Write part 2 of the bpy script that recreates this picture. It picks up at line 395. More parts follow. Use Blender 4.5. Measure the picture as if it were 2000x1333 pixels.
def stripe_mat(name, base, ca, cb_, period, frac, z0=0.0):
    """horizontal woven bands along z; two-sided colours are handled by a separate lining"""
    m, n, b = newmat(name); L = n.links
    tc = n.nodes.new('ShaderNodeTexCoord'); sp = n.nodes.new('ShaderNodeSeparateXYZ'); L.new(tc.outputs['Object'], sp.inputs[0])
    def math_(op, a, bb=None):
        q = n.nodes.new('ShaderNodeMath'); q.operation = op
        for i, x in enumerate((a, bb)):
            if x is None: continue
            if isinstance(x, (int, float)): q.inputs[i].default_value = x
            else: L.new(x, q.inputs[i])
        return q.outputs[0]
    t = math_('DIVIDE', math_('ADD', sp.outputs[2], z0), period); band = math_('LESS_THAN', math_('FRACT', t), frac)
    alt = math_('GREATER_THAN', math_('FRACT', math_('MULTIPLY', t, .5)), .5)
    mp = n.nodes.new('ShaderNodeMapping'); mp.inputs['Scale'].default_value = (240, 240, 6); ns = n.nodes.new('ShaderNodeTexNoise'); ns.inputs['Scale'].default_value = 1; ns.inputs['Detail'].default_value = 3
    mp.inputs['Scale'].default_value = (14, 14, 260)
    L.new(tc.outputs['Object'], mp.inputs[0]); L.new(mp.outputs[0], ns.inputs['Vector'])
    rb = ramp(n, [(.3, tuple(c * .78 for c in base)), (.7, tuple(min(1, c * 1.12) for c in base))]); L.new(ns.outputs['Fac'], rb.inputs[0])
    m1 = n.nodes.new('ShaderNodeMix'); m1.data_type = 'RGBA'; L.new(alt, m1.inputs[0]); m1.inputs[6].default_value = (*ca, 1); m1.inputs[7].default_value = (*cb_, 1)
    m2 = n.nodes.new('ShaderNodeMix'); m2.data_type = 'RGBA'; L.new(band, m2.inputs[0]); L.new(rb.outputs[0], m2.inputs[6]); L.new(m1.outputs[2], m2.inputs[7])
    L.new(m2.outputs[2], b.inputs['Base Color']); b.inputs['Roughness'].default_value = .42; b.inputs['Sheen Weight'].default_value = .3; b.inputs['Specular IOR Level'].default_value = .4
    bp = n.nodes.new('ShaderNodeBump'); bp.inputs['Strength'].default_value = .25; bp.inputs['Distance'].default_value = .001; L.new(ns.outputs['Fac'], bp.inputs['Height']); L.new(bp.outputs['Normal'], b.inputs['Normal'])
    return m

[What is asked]
Everything in the listing above should be restated exactly.

[Result]
Write part 2 of the bpy script that recreates this picture. It picks up at line 395. More parts follow. Use Blender 4.5. Measure the picture as if it were 2000x1333 pixels.
def stripe_mat(name, base, ca, cb_, period, frac, z0=0.0):
    """horizontal woven bands along z; two-sided colours are handled by a separate lining"""
    m, n, b = newmat(name); L = n.links
    tc = n.nodes.new('ShaderNodeTexCoord'); sp = n.nodes.new('ShaderNodeSeparateXYZ'); L.new(tc.outputs['Object'], sp.inputs[0])
    def math_(op, a, bb=None):
        q = n.nodes.new('ShaderNodeMath'); q.operation = op
        for i, x in enumerate((a, bb)):
            if x is None: continue
            if isinstance(x, (int, float)): q.inputs[i].default_value = x
            else: L.new(x, q.inputs[i])
        return q.outputs[0]
    t = math_('DIVIDE', math_('ADD', sp.outputs[2], z0), period); band = math_('LESS_THAN', math_('FRACT', t), frac)
    alt = math_('GREATER_THAN', math_('FRACT', math_('MULTIPLY', t, .5)), .5)
    mp = n.nodes.new('ShaderNodeMapping'); mp.inputs['Scale'].default_value = (240, 240, 6); ns = n.nodes.new('ShaderNodeTexNoise'); ns.inputs['Scale'].default_value = 1; ns.inputs['Detail'].default_value = 3
    mp.inputs['Scale'].default_value = (14, 14, 260)
    L.new(tc.outputs['Object'], mp.inputs[0]); L.new(mp.outputs[0], ns.inputs['Vector'])
    rb = ramp(n, [(.3, tuple(c * .78 for c in base)), (.7, tuple(min(1, c * 1.12) for c in base))]); L.new(ns.outputs['Fac'], rb.inputs[0])
    m1 = n.nodes.new('ShaderNodeMix'); m1.data_type = 'RGBA'; L.new(alt, m1.inputs[0]); m1.inputs[6].default_value = (*ca, 1); m1.inputs[7].default_value = (*cb_, 1)
    m2 = n.nodes.new('ShaderNodeMix'); m2.data_type = 'RGBA'; L.new(band, m2.inputs[0]); L.new(rb.outputs[0], m2.inputs[6]); L.new(m1.outputs[2], m2.inputs[7])
    L.new(m2.outputs[2], b.inputs['Base Color']); b.inputs['Roughness'].default_value = .42; b.inputs['Sheen Weight'].default_value = .3; b.inputs['Specular IOR Level'].default_value = .4
    bp = n.nodes.new('ShaderNodeBump'); bp.inputs['Strength'].default_value = .25; bp.inputs['Distance'].default_value = .001; L.new(ns.outputs['Fac'], bp.inputs['Height']); L.new(bp.outputs['Normal'], b.inputs['Normal'])
    return m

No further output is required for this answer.